Stuff that's too long for my AIM profile

Not self-indulgent in the least.

Thursday, December 23, 2004

I've always wondered whether food wants to be eaten. It could go either way, really. Think about it: when a kernel of rice falls from your plate of kung pao, is it rejoicing in its escape from the death row of your belly? Or is the little guy heartbroken because he lost his one chance at making you happy and fulfilled-- his one purpose in life, to feed you, shot to pieces by one careless flick of your chopsticks?

According to Adam Sandler, it's the latter. In his own talks with anthropomorphic food, he advises the food to be nice to its creator, the lunch lady. Quoth Sandler, "If it wasn't for her the kids wouldn't eatcha/ you should be shakin' her hand and saying 'Pleased to meetcha.'" Since the food is meant to be grateful to the lunch lady for serving it to the kids, it is safe to assume that food does in fact want to be eaten.

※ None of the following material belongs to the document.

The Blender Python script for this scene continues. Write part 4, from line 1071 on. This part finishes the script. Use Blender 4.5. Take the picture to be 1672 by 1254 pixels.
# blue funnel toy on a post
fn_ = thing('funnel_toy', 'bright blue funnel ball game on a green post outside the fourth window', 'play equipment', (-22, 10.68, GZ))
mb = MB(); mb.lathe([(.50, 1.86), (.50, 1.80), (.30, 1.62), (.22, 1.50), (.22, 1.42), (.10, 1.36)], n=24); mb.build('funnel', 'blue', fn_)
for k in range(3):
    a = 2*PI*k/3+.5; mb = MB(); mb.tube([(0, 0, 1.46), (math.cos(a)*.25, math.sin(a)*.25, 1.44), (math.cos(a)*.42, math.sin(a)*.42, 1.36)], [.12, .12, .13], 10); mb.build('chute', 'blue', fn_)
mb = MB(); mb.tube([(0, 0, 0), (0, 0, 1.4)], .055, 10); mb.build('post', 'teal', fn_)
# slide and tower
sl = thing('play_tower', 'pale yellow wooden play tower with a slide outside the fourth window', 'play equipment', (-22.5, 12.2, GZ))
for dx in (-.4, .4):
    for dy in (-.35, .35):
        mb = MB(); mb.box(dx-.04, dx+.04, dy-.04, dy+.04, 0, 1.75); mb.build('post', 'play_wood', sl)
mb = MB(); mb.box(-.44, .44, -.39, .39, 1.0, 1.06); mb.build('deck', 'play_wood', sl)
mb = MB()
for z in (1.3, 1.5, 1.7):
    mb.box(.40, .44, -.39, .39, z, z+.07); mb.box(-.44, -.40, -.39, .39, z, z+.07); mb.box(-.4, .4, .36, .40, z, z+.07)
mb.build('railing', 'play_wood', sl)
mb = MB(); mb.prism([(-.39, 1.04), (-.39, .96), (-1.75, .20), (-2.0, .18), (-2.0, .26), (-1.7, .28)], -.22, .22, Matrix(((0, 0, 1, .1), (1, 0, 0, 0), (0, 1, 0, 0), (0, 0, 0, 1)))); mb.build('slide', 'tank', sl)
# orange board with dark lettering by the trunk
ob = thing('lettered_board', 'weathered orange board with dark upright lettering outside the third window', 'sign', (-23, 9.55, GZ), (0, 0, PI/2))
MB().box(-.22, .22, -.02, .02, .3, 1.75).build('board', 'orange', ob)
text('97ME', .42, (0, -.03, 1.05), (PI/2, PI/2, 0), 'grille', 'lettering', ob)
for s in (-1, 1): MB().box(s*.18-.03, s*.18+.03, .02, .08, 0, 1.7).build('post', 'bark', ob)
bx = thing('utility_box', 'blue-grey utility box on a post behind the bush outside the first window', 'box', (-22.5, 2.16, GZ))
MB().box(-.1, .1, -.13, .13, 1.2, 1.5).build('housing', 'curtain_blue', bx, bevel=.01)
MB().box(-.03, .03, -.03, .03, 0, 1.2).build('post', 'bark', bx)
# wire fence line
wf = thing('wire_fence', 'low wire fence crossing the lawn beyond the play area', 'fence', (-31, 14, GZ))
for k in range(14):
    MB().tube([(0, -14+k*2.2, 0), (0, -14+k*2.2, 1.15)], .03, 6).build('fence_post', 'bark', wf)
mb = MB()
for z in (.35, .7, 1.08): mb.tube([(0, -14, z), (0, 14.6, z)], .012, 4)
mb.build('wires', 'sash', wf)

So next time you see a little stray noodle on your placemat, don't cast a blind eye. Pick that sucker up and send it down the chute. It'll be happy you did. And never forget the five second rule.

1 Comments:

  • At 6:52 PM, Blogger Alli said…

    It's funny... ever since M and D kicked you off of IM we've been communicating through these blog message posts. I miss you!! Save the Blin episode for me.